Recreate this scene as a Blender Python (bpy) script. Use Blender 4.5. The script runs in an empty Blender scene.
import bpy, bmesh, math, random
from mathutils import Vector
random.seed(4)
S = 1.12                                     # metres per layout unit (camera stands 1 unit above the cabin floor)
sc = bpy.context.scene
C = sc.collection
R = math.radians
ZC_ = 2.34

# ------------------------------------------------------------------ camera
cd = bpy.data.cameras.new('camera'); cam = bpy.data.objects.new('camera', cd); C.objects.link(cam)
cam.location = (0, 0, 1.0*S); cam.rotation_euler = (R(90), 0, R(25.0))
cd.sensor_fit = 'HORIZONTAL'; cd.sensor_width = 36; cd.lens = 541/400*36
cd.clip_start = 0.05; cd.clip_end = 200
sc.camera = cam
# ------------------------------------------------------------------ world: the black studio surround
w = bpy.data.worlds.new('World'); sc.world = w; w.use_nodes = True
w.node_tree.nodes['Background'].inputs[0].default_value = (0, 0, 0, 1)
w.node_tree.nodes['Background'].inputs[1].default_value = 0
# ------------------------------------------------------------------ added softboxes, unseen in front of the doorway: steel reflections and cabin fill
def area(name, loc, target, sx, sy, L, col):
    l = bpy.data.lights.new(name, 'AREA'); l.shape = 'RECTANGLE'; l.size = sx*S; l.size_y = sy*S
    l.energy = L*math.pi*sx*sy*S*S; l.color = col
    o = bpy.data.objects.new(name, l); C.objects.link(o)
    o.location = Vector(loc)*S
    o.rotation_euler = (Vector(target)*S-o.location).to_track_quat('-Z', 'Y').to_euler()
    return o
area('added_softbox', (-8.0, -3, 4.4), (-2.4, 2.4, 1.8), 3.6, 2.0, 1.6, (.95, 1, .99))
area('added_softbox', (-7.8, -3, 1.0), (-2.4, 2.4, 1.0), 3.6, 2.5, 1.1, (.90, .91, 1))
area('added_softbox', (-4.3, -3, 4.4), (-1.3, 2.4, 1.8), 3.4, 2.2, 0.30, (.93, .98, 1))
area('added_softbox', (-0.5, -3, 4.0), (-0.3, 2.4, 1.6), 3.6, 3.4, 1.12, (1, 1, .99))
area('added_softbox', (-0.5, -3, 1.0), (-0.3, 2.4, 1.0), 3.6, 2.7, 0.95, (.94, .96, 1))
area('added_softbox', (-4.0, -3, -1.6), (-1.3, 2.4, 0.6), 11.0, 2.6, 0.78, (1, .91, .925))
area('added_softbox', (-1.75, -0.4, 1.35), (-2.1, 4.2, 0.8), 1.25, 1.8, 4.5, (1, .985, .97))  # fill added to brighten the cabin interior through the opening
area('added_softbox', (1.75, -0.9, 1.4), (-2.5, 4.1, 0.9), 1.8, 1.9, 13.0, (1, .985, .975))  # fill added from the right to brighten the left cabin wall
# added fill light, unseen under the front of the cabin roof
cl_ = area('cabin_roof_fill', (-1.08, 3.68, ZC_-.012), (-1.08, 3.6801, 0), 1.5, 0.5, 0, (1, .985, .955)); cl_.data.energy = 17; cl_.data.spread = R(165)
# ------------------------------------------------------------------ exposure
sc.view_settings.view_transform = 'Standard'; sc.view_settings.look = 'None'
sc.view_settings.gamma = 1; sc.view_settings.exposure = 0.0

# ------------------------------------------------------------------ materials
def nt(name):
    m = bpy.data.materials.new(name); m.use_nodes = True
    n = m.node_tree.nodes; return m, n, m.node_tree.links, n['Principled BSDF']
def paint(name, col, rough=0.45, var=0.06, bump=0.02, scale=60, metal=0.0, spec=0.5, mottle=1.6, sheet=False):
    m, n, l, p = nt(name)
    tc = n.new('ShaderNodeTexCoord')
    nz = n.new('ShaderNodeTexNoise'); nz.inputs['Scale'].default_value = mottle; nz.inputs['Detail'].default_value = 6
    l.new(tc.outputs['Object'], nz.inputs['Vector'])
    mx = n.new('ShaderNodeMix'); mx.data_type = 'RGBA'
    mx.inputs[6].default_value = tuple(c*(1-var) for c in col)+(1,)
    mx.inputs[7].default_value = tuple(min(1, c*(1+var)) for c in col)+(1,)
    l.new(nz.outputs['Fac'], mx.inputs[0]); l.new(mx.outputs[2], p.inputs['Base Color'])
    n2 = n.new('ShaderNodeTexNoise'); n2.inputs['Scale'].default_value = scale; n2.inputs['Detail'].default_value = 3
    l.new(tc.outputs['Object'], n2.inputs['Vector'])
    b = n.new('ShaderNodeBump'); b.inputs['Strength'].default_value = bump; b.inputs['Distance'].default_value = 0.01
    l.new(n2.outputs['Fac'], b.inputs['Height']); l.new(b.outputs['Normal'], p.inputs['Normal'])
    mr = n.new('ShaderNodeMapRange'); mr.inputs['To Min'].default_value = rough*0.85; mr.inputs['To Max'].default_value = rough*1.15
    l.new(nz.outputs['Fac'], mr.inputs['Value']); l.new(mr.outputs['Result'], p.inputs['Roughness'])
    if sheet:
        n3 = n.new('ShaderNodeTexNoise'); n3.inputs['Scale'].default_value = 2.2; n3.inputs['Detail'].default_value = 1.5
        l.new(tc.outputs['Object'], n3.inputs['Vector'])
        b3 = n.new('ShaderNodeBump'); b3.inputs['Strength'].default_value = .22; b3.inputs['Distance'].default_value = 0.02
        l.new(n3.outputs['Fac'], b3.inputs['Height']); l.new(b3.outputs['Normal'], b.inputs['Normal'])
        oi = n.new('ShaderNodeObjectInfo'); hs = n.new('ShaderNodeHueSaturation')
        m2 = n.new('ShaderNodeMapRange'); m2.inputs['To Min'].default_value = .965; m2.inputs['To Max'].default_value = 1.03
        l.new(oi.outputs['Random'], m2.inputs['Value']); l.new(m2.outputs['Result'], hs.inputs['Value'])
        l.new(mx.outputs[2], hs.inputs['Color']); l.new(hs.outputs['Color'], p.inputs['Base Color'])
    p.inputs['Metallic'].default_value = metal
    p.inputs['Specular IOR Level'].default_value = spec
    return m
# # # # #
TASK TO CARRY OUT -
Copy all lines from the listing that contain "scene".

FINAL RESULT -
Recreate this scene as a Blender Python (bpy) script. Use Blender 4.5. The script runs in an empty Blender scene.
sc = bpy.context.scene